Fondée au début des années 1950 Daou Frères a pris le nom de Comfort Mat après sa reprise en 2002, par Élie Daou, le fils de l’un des trois fondateurs. C’est la dernière entreprise de recyclage du textile au Liban. Elle récupère les tissus issus des chutes de production des usines d’habillement (entre 0,04 et 0,15 dollar le kilo) et de la toile de jute, deux matières qui, une fois recyclées, servent pour la confection des couches inférieures des matelas ou au rembourrage des oreillers et des couettes. Comfort Mat recycle 500 à 600 kg de jute et de coton par jour, mais a dû considérablement réduire ses activités avec la crise en Syrie. « Il y a quatre ans, nous recyclions quotidiennement quatre à cinq tonnes, et nous avons réduit nos activités de recyclage à huit à dix heures par jour alors qu’auparavant nous fonctionnions 24h/24 », explique Élie Daou, PDG de Comfort Mat. L’entreprise importait 60 % de ses matières à recycler de Syrie, en particulier de la toile de jute, qui servait à emballer le coton syrien, une activité stoppée par la guerre. Elle importait aussi du jute de Jordanie, une opération rendue impossible depuis la fermeture du principal poste frontière de Nassib début 2015. Le jute n’est pas disponible en quantité suffisante au Liban, surtout depuis Tapis Liban – un important fournisseur de Comfort Mat – a mis la clé sous la porte à la suite d’un incendie il y a trois ans. La société libanaise doit donc importer par voie maritime depuis deux ans du jute de Turquie, ce qui a triplé ses coûts.

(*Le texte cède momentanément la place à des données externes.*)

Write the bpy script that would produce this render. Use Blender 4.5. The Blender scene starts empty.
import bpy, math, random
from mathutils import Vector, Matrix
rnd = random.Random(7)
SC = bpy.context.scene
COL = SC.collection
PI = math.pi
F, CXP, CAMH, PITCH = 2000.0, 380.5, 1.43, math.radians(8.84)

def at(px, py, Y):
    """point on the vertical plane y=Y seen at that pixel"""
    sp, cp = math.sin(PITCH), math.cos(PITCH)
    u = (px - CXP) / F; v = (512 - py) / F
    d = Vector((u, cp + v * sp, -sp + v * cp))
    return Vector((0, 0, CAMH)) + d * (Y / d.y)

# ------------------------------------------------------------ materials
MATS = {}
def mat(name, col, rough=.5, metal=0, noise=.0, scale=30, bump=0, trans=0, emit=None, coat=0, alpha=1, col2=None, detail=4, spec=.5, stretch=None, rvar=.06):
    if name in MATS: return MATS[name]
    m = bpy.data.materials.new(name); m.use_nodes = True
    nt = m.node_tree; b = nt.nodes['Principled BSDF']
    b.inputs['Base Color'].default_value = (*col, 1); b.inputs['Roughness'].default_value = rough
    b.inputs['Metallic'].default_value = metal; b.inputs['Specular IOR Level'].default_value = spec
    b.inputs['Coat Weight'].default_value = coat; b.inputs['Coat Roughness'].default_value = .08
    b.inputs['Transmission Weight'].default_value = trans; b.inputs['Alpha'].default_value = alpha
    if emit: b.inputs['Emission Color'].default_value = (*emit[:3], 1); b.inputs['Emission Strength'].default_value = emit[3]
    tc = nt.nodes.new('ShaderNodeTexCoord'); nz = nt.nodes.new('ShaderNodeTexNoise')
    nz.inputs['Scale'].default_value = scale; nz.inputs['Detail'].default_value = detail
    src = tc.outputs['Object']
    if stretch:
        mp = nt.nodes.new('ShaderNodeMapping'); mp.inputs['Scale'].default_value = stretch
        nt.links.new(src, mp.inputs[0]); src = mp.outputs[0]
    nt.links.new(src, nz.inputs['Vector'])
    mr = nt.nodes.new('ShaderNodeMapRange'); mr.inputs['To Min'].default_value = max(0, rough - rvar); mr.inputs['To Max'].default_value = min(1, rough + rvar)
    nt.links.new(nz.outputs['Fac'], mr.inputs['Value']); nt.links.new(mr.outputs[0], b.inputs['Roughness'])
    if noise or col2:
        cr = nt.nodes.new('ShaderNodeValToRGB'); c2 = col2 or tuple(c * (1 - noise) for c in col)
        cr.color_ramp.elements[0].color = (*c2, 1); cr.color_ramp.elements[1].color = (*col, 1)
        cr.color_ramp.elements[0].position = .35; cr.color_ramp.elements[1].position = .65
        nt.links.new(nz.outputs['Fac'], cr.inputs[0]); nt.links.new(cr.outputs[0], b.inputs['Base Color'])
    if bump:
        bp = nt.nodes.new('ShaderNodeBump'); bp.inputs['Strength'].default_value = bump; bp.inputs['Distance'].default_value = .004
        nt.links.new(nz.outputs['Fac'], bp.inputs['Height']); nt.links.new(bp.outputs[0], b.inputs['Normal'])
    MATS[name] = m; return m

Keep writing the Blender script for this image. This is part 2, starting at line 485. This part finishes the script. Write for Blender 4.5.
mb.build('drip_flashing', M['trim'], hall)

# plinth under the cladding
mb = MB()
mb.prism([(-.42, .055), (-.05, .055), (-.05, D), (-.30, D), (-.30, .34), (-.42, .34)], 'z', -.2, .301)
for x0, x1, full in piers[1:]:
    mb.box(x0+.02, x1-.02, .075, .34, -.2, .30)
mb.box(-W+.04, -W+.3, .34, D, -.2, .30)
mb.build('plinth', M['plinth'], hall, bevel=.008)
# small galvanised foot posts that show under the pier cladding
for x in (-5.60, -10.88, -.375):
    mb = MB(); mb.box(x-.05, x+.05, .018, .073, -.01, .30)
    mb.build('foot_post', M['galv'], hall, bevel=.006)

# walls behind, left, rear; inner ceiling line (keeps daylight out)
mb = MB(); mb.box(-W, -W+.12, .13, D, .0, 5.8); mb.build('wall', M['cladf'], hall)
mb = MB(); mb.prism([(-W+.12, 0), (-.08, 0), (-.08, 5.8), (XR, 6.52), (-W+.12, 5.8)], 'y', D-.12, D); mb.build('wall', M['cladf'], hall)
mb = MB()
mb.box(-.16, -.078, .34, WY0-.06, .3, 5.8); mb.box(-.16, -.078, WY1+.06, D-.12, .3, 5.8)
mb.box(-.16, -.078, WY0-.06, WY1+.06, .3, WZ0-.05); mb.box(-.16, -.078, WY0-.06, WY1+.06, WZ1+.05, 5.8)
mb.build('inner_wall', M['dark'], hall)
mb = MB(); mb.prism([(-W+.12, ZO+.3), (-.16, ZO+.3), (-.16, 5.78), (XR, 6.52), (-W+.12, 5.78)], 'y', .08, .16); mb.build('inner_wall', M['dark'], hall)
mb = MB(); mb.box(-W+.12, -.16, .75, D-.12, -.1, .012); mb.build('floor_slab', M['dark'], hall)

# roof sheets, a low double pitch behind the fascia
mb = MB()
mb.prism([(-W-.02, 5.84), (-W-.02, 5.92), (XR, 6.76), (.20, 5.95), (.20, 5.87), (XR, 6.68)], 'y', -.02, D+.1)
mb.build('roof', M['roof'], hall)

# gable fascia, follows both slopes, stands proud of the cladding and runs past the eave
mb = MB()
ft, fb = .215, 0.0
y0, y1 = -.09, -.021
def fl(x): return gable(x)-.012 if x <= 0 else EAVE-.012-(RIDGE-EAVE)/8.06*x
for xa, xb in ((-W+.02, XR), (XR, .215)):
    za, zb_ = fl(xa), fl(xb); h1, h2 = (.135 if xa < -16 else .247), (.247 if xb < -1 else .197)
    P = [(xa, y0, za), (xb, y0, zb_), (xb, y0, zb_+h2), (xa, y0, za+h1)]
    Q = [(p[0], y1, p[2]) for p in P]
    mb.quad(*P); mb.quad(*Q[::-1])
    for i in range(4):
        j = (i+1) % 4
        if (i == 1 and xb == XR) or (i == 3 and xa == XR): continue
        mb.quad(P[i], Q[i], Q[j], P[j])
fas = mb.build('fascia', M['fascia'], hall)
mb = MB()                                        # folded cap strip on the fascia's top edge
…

Au total, Comfort Mat importe 70 % des matières qu’elle recycle. Bien qu’elle ait reçu des propositions en ce sens, notamment de la municipalité de Zahlé, la société n’a jamais envisagé d’utiliser des matières textiles issues des déchets. « Ils ne sont pas triés et beaucoup trop sales pour pouvoir passer dans nos machines. Le Liban n’organise pas de collecte des vêtements comme dans les pays européens. »
Les tissus et le jute utilisés par Comfort Mat sont régénérés en fibres grâce à la technique de l’effilochage, puis sont solidifiés sous forme de “nappes”. Depuis quelques années, l’usine a été confrontée à la baisse de la demande d’entreprises libanaises qui produisent des matelas, comme Primaflex ou Sleep Comfort. « Le coton recyclé est peu à peu remplacé par des fibres de polyester ou de la mousse, qui allègent les matelas, même si la qualité est moins bonne. Chaque matelas ne contient plus que quatre à cinq kilos de coton, soit trois fois moins qu’auparavant. C’est une tendance mondiale », assure Élie Daou.
Depuis une dizaine d’années, Comfort Mat s’est substituée à Daou Frères pour fabriquer aussi ses propres matelas de A à Z afin de créer de la valeur ajoutée à la matière première issue du recyclage des tissus et de la jute. Le montant de l’investissement n’a pas été communiqué. Le recyclage ne représente plus aujourd’hui que 30 % de son chiffre d’affaires dont le montant n’est pas non plus communiqué. « Les coûts énergétiques très élevés par rapport aux autres pays de la région ont conduit la dizaine d’usines de recyclage du textile à fermer les unes après les autres », affirme le PDG de Comfort Mat pour expliquer cette réorientation.